New absentee ballot request laws require voters to use a State Board of Elections (SBOE) form. The State Board of Elections put up the new form on its website and encouraged voters to duplicate and distribute the forms. “We reviewed the new absentee voter laws carefully to ensure we followed all of the necessary steps required for encouraging voters to use the form. We ensured that all the voter’s information was applied directly to the new State Absentee Request form posted at the State Board of Elections’ site.  The law merely requires that the request be signed. It does not dictate how the request be signed. So we made it easy to sign the form by including a program which allowed an electronic signature,” said Williamson.

Just to be sure the voter’s electronic signature was valid, the Voting Rights Task Force required that the voter requesting the ballot confirmed his or her signature before submitting the ballot request. This confirmation resulted in a “Signature Certificate” attached to each voter’s absentee ballot request. The certificate verifies and traces the steps of the voter’s electronic signature.

“Watauga voters clearly like this new option,” said Williamson. “It’s fast, it’s accurate, and it’s safe. As a result, 95% of absentee ballots received in the Watauga BOE thus far have been submitted with electronic signatures.”

“State law on absentee ballot requests does not prohibit electronic signatures,” said Williamson, “Other North Carolina statutes not only recognize the validity of electronic signatures, they actually encourage the use of electronic signatures. But because we in Watauga County offered an on-line platform, with the SBOE’s own forms, with a way to sign electronically using your computer mouse, and because voters were actually requesting ballots by this method, the SBOE essentially freaked out and tried to work a way around the law to stop this ballot access,” said Williamson.

State Board of Elections staff decided that even though there is no law in State Statute discounting absentee ballot requests submitted with an electronic signature, because the state doesn’t allow voters to register to vote with an electronic signature, then state legislators’ ‘intent’ surely was not to accept electronic signatures on absentee ballot requests either since absentee ballot requests can also be used to update voter information. State legislators, they argued, simply forgot to include such prohibition in the law on absentee ballot requests.

“This decision,” says Williamson, “required State Board of Elections staff to come up with some pretty novel interpretations of state law and ridiculous (and rather embarrassing) contortions of plain English. Only one of the absentee ballot requests submitted in Watauga also served to update voter information. The State Board of Elections staff simply doesn’t want progressives voting in Watauga County, and they’re obviously fully prepared to reinvent the law towards that end.”

“It’s clear that the real “intent” of the State Board of Elections staff is to discourage as many people as possible from voting at all,” said Williamson. “They weren’t counting on people actually finding a way around their voter suppression attempts. And the Voting Rights Task Force will continue in its efforts to challenge legislative and Board of Elections attempts to discriminate against certain voting populations.”

“We’re just getting started,” Williamson said.
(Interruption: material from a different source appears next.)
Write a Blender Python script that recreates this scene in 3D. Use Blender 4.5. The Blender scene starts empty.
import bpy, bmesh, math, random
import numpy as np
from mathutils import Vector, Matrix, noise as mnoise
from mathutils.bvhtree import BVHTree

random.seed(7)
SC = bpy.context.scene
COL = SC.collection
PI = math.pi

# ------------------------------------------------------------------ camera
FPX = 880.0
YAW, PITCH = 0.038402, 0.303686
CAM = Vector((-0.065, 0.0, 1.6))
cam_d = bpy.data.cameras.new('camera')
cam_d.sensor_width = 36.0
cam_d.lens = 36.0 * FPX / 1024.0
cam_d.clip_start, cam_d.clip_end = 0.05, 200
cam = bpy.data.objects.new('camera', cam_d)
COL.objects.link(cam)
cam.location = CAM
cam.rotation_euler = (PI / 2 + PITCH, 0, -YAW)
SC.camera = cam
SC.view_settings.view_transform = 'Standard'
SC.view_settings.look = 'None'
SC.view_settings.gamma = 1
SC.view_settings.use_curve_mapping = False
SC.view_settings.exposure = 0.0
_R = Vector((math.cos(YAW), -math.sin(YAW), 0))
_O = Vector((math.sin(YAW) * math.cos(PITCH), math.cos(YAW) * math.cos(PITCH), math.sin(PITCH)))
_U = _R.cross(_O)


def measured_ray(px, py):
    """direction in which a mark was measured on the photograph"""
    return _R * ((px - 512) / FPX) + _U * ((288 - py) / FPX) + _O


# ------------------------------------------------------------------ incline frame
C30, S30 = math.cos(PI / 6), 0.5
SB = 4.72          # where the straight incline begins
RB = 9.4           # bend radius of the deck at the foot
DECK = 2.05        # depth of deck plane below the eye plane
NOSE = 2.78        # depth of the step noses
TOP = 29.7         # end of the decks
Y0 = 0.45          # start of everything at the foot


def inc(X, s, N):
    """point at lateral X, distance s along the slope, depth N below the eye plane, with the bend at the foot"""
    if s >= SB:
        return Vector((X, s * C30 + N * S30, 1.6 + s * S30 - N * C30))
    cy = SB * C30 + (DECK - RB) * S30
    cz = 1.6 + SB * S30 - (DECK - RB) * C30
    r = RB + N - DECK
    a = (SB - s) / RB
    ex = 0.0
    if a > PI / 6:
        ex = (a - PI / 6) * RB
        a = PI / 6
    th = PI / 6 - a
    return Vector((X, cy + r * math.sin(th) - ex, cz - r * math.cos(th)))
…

*Release from Watauga County Voting Rights Task Force, which is an arm of the Watauga County Democratic Party. Williamson added that the task force is a bi-partisan group of local activists who advocate for voting rights for all Watauga County voters, regardless of party affiliation. “We did not see a benefit to joining with the local Republican Party on this effort since their goal is to suppress voting, not encourage it,” Williamson said.